Nautical Nomad

These are the journals of a modern-day nomad from St. Paul, Minnesota. Included are land and sea travels from Africa to the Mediterranean to Indonesia. I've volunteered--released baby turtles into the ocean, conducted fish research, and written a marketing plan for a non-profit. The recent forcus has been to immerse myself in the local culture.

Tuesday, March 31, 2009

Getting to Know Tortola

Envision awaking as chickens walk by your porch, walking for 20 minutes to the grocery store along a busy two lane road on which there are sometimes three cars abreast as you follow a herd of goats that has just smartly, in a single file, mastered their way around the iron grates on the driveways designed to keep them off the main road, flagging down a taxi on dusty roads to get into Road Town for a fee of $3, then having to pay $10 to get the same distance west of Road Town. These are just a few of the things I’ve learned in my first couple of weeks living here. All these things are taken in stride in the BVIs.

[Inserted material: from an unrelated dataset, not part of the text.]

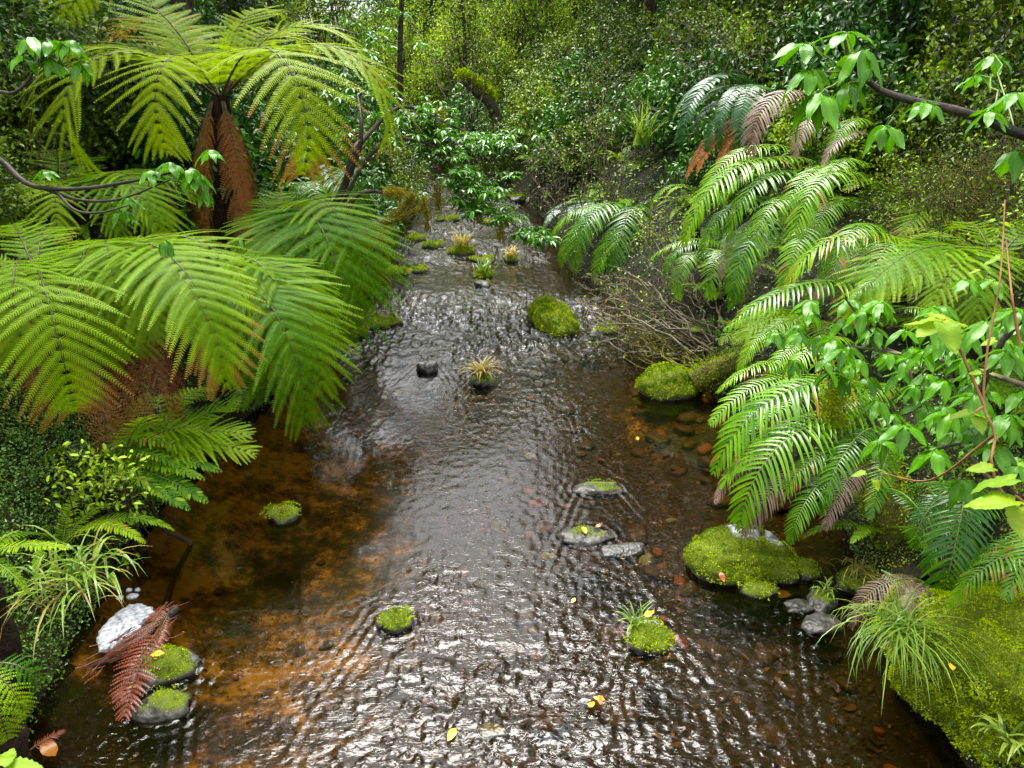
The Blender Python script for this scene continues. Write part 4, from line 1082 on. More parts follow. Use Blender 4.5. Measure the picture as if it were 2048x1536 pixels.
branch(bough2, B3, .03, .015, 'bark'); moss_sleeve(bough2, [at(772, 385, 9.4), at(790, 388, 9.4), at(808, 390, 9.4)], .05, 700, seed=5)

lt = at(985, 205, 24)
lean_log = thing("leaning_tree", "dark mossy trunk leaning across the far end of the gully", "tree trunk", ground(lt[0], lt[1]))
branch(lean_log, [ground(lt[0] + .4, lt[1]), at(985, 215, 24), at(955, 185, 24), at(925, 158, 24)], .19, .12, 'bark', "trunk", 20, 10)
moss_sleeve(lean_log, [at(985, 195, 24), at(955, 168, 24), at(920, 148, 24)], .14, 2600, 'moss', 9, .07)
for i, (px, Y_, r0) in enumerate([(905, 34, .3), (858, 38, .14), (940, 40, .12), (1045, 36, .16), (800, 30, .12), (930, 31, .08), (990, 44, .2)]):
    a = at(px, 120, Y_); g = ground(a[0], a[1])
    t = thing("far_tree", "dark slim tree trunk in the lit far end of the gully", "tree", g, "slim trunks far up the stream")
    branch(t, [g - [0, 0, .3], g + [rnd.uniform(-.3, .3), 0, 3.5], g + [rnd.uniform(-.8, .8), 0, 9]], r0, r0 * .6, 'bark', "trunk", 14, 8)

# ------------------------------------------------------------------ tangled twiggy shrub beside the stream, and brown twigs high right
def tangle(name, label, foot, region, n, mat, r0, moss_n, seed, leaf=0, curl=.5):
    r = np.random.default_rng(seed)
    t = thing(name, label, "shrub", foot)
    tw = MB(); P = []
    x0, x1, y0, y1, Y0, Y1 = region
    for i in range(n):
        a = foot + r.normal(0, .08, 3) * [1, 1, .5] if i < n // 5 else at(r.uniform(x0, x1), r.uniform(y0, y1), r.uniform(Y0, Y1))
        b = at(r.uniform(x0, x1), r.uniform(y0, y1), r.uniform(Y0, Y1))
        if i >= n // 5:
            d = b - a; b = a + d * min(1, r.uniform(.3, .8) / max(np.linalg.norm(d), .01))
        p = wander(a, b, 12, curl, r.uniform(-.12, .12), r)
        k = r0 * (2.2 if i < n // 5 else r.uniform(.35, 1.0))
        tw.add(*tube(p - foot, k, k * .4, 4)); P.append(p)
    link("twigs", tw.mesh("twigs", M[mat], True), t, kind="stuff")
    P = np.concatenate(P)
    if moss_n:
        q = P[r.integers(0, len(P), moss_n)]; q = q[fbm(q[:, 0] * 3, q[:, 1] * 3, q[:, 2] * 3, 5) > .02]; m = len(q); b = MB(); L = r.uniform(.012, .03, m)
        add_leaves(b, q + r.normal(0, .012, (m, 3)) - foot, norm(r.normal(0, .6, (m, 3)) + [0, 0, -.6]), norm(r.normal(0, 1, (m, 3))), L, L * .4, np.clip(r.normal(.5, .2, m), 0, 1))
        link("moss", b.mesh("moss", M['moss_gold']), t, kind="stuff")
    if leaf:
        q = P[r.integers(0, len(P), leaf)]; m = leaf; b = MB(); L = r.uniform(.03, .055, m)
        add_leaves(b, q + r.normal(0, .02, (m, 3)) - foot, norm(r.normal(0, 1, (m, 3))), norm(r.normal(0, .5, (m, 3)) + [0, 0, 1]), L, L * .5, np.clip(r.normal(.6, .2, m), 0, 1), True)
        link("foliage", b.mesh("foliage", M['lime']), t, kind="stuff")
    return t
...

My life here has been simple. I dive at 8:00 in the morning, two tanks, helping out where I can in preparation for my upcoming internship. I’m learning the ropes so to speak, but this time is about diving, not sailing, though some of dive shop people do have sailboats. There seems to be a real division of ex-pats and locals. All of the people I’ll be working with are ex-pats. I encounter the locals at the grocery store, the laundry mat, etc. Apparently it’s normal to hitchhike here, but I’ve been using the taxi service.

Hodges Creek is on the east end which is not touristy, though there are some charter companies and another dive shop nearby (but that one doesn’t work with cruise ships). It’s fairly close to the airport, and lots of dive sites. My efficiency apartment is a five minute walk from the dive shop. It’s pretty basic, including large cockroaches which is not my favorite thing, but is standard in tropical locales. The electricity may or may not be on, the water may or may not be hot, the sliding glass door lock is really a stick to jamb it shut, but it has a lot of light since one full wall is windows. Starting in April, I get a roommate, so that will add a new twist to living down here.

I’ve dived the RMS Rhone several times now, but have sought out other sites when offered as I know I’ll be diving the Rhone a lot when I start my internship. A former intern has been my dive buddy for many of these fun dives, so I’ve just followed along, getting lost in all the fish and coral. Guess I really should be working on my navigation, but these are fun dives and the internship hasn’t started yet. I’ve seen scrawled cowfish, queen triggerfish, a baby shark, turtles, eels, schools of squid, and so much more. I must admit I have been spoiled by diving in Wakatobi last fall. The seahorses here are six or eight inches, not six or eight millimeters. No devastating crown of thorns though.